Greenleaf’s Principles of Servant Leadership
In his original essay and in subsequent works, Greenleaf outlined a number of principles for servant leadership. The primary ones include:
- Acceptance — receiving what is offered
- Empathy — experiencing the world through another’s lens
- Know the Unknowable — recognizing patterns
- Foresight — predicting what will happen & when
- Perception — being aware of environmental signals
- Persuasion — influencing others through non-judgmental argument
- Deliberate — making your way one action at a time
- Healing & community — making whole
These original ideas feel oddly fresh and relevant, don’t they?
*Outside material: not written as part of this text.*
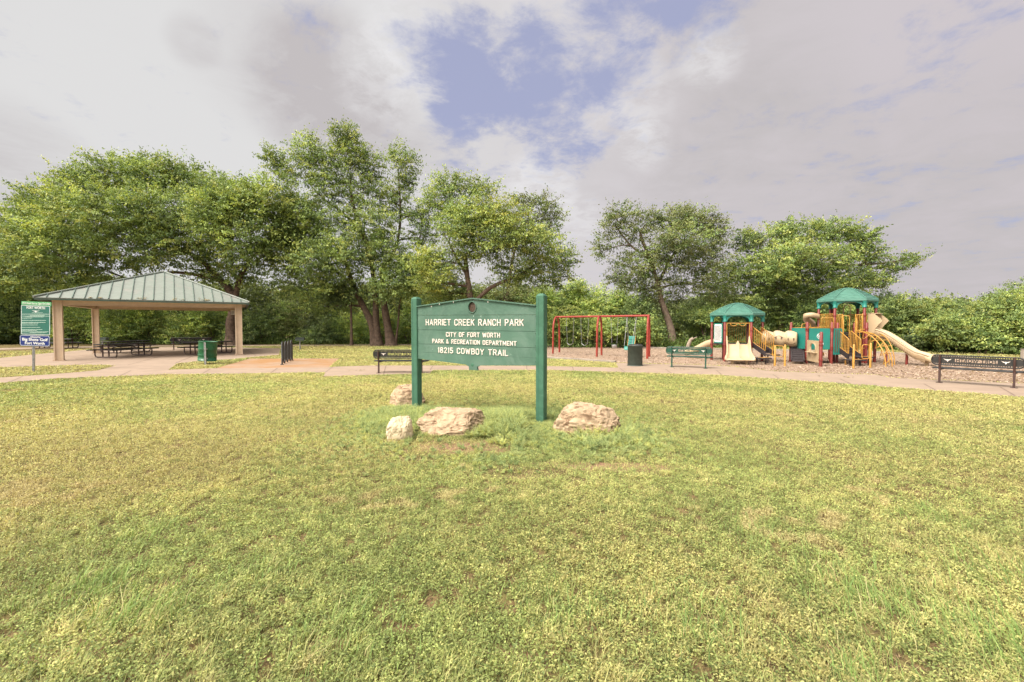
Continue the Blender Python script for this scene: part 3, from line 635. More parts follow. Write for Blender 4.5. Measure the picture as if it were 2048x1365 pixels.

Applying Servant Leader Principles to Modern Marketing Practices
Here is my first pass at how these principles translate to marketing:
- Start with the needs of those you seek to serve, not your own
- Serve the always, not the now
- Treat others as participants, not recipients
- Discover and iterate, rather than direct and control
- Test, don’t guess, because you’re probably wrong
- Accept that you’re a steward — your customers, funding and employees aren’t really yours
- It’s for them, not about you
As mass media hit maturity during the synchronous era, brands hit their zenith in power and influence. Yet, somehow, Greenleaf recognized that serving others was a higher calling than serving yourself.
As social and digital media hit their maturity during this poly-synchronous era, it seems customers are peaking in their power and influence. Yet, they are drawn to people, organizations and movements that serve a bigger story.
CSR initiatives are becoming the trend du jour. But I believe the real opportunity lies in embracing our roles as servants.
What ideas do you have? What are ways you take a servant leadership approach to marketing?